How do I detect whether the seasonal pattern is changing over time? In the year-over-year overlay, look for: (1) widening spread between lines — indicates the seasonal amplitude is growing; (2) systematic upward/downward shift of all lines — that is the trend; (3) lines from recent years peaking in a different month than older years — seasonal phase shift. For a formal test, split the series into two halves and compare the seasonal indices between periods. Ask the AI to "compare the mean seasonal curve for the first half vs the second half of the dataset; plot overlaid; test if the amplitude or peak month has shifted".
My data has both a trend and seasonality — should I detrend first? For the boxplots and seasonal indices, detrending first gives a cleaner picture of the pure seasonal shape, because without detrending the recent years' values are all shifted up by the trend and will appear to dominate the boxplots. For the year-over-year overlay, keeping the trend is often intentional — you want to see both the trend (upward shift of lines) and the seasonal pattern simultaneously. Ask the AI to show both: "monthly boxplots of the detrended series (subtract a linear trend); and year-over-year overlay of the raw series".

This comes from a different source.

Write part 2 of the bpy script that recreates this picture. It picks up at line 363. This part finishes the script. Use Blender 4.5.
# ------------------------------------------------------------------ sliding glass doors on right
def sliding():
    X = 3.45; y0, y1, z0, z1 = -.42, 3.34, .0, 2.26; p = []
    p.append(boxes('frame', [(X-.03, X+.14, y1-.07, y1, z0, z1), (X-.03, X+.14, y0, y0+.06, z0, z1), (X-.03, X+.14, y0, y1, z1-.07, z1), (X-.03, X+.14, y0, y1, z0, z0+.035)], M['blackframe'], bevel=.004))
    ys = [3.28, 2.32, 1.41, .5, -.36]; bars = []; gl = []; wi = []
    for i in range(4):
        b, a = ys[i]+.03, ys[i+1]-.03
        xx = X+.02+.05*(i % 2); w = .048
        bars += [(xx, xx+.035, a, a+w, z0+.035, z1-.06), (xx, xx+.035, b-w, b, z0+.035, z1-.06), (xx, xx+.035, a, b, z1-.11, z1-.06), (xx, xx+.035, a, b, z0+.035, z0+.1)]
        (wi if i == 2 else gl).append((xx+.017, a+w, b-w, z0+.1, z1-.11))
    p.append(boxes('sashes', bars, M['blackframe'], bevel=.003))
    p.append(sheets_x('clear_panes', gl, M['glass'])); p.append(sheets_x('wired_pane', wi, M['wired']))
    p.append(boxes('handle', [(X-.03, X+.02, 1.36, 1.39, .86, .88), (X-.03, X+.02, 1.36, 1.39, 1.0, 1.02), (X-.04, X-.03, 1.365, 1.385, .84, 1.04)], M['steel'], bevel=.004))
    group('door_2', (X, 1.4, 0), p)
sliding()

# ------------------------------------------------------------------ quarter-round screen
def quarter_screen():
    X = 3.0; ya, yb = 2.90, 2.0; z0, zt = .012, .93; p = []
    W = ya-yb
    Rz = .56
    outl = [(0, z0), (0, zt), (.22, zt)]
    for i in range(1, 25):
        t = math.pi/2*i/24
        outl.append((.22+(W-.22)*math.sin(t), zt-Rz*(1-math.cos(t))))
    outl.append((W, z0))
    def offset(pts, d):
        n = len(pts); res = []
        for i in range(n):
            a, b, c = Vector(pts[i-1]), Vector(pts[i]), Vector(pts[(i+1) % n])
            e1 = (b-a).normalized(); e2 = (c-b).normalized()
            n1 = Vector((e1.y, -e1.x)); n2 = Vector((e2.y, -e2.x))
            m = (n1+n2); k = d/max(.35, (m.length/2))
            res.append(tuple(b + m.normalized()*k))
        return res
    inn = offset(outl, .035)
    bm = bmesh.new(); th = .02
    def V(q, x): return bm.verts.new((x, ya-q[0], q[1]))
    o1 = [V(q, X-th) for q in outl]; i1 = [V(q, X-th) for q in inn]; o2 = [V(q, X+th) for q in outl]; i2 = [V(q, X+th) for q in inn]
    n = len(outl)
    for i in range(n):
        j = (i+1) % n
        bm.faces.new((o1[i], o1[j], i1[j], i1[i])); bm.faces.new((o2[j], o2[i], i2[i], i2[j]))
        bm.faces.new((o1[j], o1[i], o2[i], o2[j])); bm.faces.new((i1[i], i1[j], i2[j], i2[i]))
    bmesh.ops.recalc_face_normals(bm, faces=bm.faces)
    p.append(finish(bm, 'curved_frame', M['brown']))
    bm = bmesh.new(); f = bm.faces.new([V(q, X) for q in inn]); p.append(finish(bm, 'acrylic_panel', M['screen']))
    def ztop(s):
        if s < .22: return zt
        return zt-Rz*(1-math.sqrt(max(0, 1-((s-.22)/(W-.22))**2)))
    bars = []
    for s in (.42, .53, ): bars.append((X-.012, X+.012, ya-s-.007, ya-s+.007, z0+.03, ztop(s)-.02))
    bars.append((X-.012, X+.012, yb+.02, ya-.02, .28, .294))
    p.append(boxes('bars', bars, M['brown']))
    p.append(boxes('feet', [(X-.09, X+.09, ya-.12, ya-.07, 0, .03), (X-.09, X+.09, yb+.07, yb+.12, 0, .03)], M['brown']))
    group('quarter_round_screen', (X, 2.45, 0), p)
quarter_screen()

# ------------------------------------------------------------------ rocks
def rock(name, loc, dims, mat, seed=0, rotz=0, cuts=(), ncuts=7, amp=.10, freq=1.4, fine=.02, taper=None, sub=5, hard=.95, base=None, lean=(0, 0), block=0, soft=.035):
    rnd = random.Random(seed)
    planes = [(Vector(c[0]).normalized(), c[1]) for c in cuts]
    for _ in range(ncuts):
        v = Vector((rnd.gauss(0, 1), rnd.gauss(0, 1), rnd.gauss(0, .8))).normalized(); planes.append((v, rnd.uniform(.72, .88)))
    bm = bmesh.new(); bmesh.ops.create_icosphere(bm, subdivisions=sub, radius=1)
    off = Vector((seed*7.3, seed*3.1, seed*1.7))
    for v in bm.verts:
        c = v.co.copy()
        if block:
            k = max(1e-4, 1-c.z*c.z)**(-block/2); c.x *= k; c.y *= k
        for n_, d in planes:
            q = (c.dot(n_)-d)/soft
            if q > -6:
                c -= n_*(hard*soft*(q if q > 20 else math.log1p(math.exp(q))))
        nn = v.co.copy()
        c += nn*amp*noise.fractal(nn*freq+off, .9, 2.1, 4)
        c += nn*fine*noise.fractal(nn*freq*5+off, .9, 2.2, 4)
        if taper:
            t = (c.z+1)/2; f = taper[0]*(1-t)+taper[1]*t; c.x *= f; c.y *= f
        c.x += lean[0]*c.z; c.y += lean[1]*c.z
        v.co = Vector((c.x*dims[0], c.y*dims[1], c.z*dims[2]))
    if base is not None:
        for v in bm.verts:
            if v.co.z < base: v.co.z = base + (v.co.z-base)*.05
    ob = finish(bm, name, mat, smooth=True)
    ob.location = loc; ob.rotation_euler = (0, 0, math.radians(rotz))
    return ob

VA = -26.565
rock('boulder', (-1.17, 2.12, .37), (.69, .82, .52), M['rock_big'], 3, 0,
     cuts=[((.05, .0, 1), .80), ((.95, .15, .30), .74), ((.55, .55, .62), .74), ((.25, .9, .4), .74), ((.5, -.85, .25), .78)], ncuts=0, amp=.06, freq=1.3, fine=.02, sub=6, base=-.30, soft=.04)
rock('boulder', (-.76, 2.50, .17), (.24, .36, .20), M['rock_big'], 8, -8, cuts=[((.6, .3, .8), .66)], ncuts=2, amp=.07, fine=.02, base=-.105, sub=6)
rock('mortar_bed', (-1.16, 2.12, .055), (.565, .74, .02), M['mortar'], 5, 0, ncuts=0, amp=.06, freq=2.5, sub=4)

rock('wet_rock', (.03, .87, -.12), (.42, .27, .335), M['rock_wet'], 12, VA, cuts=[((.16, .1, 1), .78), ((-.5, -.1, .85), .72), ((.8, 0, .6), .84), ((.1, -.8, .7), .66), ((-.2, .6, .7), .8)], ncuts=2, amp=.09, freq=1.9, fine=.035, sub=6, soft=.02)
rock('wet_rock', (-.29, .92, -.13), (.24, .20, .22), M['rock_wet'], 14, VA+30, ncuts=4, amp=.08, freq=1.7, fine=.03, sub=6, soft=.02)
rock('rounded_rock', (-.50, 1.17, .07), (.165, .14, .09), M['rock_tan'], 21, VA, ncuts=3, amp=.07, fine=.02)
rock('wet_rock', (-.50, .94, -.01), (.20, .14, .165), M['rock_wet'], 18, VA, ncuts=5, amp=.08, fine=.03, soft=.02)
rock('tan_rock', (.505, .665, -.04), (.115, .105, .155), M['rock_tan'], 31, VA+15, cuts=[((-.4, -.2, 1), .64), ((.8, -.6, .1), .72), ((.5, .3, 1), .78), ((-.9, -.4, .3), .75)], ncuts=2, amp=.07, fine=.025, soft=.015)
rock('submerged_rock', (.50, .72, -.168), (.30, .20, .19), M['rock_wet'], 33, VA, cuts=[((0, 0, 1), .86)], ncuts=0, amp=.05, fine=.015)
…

What seasonal period should I specify for daily or weekly data? For daily data with weekly cycles, use period = 7 (Monday–Sunday). For daily data with annual cycles, use period = 365 (or 365.25). For weekly data with annual cycles, use period = 52. For hourly data with daily cycles, use period = 24. If your data shows both weekly and annual seasonality (e.g. retail daily sales), specify the primary period first and note the secondary one in your prompt — the AI will use MSTL (multiple-period STL) to handle both simultaneously.